▸ What you will do
Reproduce exactly, with no pictures, each line from the opening of the material down through the line containing "except Exception as e: print(e)".

## BEGIN

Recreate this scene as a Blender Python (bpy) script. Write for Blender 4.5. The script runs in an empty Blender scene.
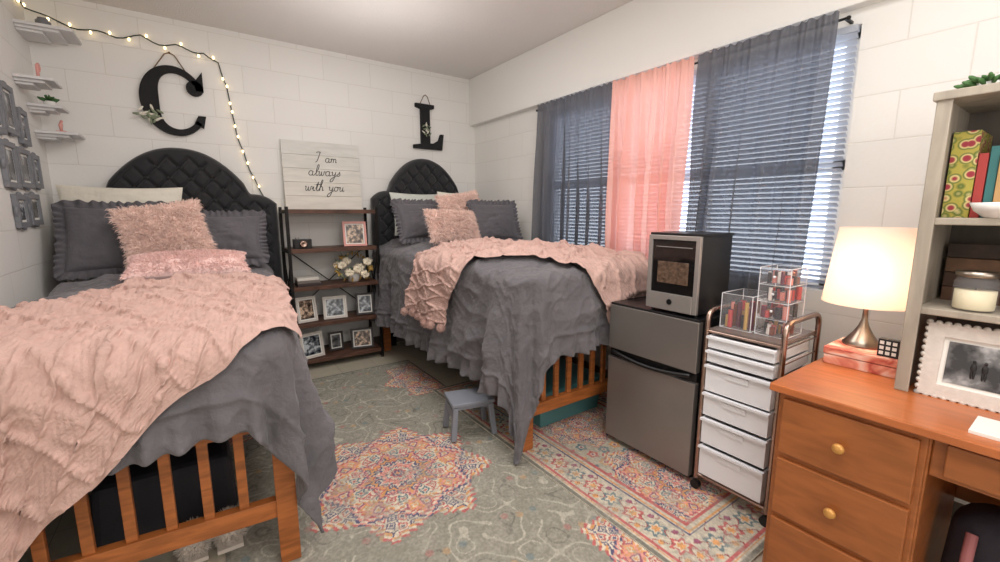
import bpy, bmesh, math, random
import numpy as np
from mathutils import Vector, Matrix, Euler
random.seed(7)
S=bpy.context.scene
try:
    S.view_settings.view_transform='Standard'
    S.view_settings.look='None'
except Exception as e: print(e)

# ---------------------------------------------------------------- materials
def srgb(r,g,b):
    f=lambda c:(c/255/12.92) if c/255<=0.04045 else ((c/255+0.055)/1.055)**2.4
    return (f(r),f(g),f(b),1)
def mat(name,col,rough=.6,metal=0,nz=None,bump=None,emit=None,trans=0,sheen=0,wood=None,spec=None,translucent=0,alpha=1):
    m=bpy.data.materials.new(name); m.use_nodes=True
    nt=m.node_tree; N=nt.nodes; L=nt.links
    p=N['Principled BSDF']
    c=srgb(*col)
    p.inputs['Base Color'].default_value=c
    p.inputs['Roughness'].default_value=rough
    p.inputs['Metallic'].default_value=metal
    if trans: p.inputs['Transmission Weight'].default_value=trans; p.inputs['IOR'].default_value=1.1
    if sheen: p.inputs['Sheen Weight'].default_value=sheen
    if spec is not None: p.inputs['Specular IOR Level'].default_value=spec
    if alpha<1: p.inputs['Alpha'].default_value=alpha
    tc=N.new('ShaderNodeTexCoord')
    if nz:
        n=N.new('ShaderNodeTexNoise'); n.inputs['Scale'].default_value=nz[0]; n.inputs['Detail'].default_value=5
        L.new(tc.outputs['Object'],n.inputs['Vector'])
        r=N.new('ShaderNodeValToRGB')
        k=nz[1]
        r.color_ramp.elements[0].position=.3; r.color_ramp.elements[1].position=.7
        r.color_ramp.elements[0].color=(c[0]*(1-k),c[1]*(1-k),c[2]*(1-k),1)
        r.color_ramp.elements[1].color=(min(1,c[0]*(1+k)),min(1,c[1]*(1+k)),min(1,c[2]*(1+k)),1)
        L.new(n.outputs['Fac'],r.inputs['Fac']); L.new(r.outputs['Color'],p.inputs['Base Color'])
    if wood:
        mp=N.new('ShaderNodeMapping'); mp.inputs['Scale'].default_value=wood[0]
        L.new(tc.outputs['Object'],mp.inputs['Vector'])
        n=N.new('ShaderNodeTexNoise'); n.inputs['Scale'].default_value=3; n.inputs['Detail'].default_value=6; n.inputs['Distortion'].default_value=.6
        L.new(mp.outputs['Vector'],n.inputs['Vector'])
        r=N.new('ShaderNodeValToRGB'); k=wood[1]
        r.color_ramp.elements[0].position=.35; r.color_ramp.elements[1].position=.65
        r.color_ramp.elements[0].color=(c[0]*(1-k),c[1]*(1-k),c[2]*(1-k),1)
        r.color_ramp.elements[1].color=(min(1,c[0]*(1+k)),min(1,c[1]*(1+k)),min(1,c[2]*(1+k)),1)
        L.new(n.outputs['Fac'],r.inputs['Fac']); L.new(r.outputs['Color'],p.inputs['Base Color'])
    if bump:
        n2=N.new('ShaderNodeTexNoise'); n2.inputs['Scale'].default_value=bump[0]; n2.inputs['Detail'].default_value=3
        L.new(tc.outputs['Object'],n2.inputs['Vector'])
        b=N.new('ShaderNodeBump'); b.inputs['Strength'].default_value=bump[1]; b.inputs['Distance'].default_value=bump[2] if len(bump)>2 else .004
        L.new(n2.outputs['Fac'],b.inputs['Height']); L.new(b.outputs['Normal'],p.inputs['Normal'])
    if emit:
        p.inputs['Emission Color'].default_value=srgb(*emit[0]); p.inputs['Emission Strength'].default_value=emit[1]
    if translucent:
        t=N.new('ShaderNodeBsdfTranslucent'); t.inputs['Color'].default_value=c
        mx=N.new('ShaderNodeMixShader'); mx.inputs[0].default_value=translucent
        L.new(p.outputs[0],mx.inputs[1]); L.new(t.outputs[0],mx.inputs[2]); L.new(mx.outputs[0],N['Material Output'].inputs['Surface'])
    return m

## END

▸ Task output
Recreate this scene as a Blender Python (bpy) script. Write for Blender 4.5. The script runs in an empty Blender scene.
import bpy, bmesh, math, random
import numpy as np
from mathutils import Vector, Matrix, Euler
random.seed(7)
S=bpy.context.scene
try:
    S.view_settings.view_transform='Standard'
    S.view_settings.look='None'
except Exception as e: print(e)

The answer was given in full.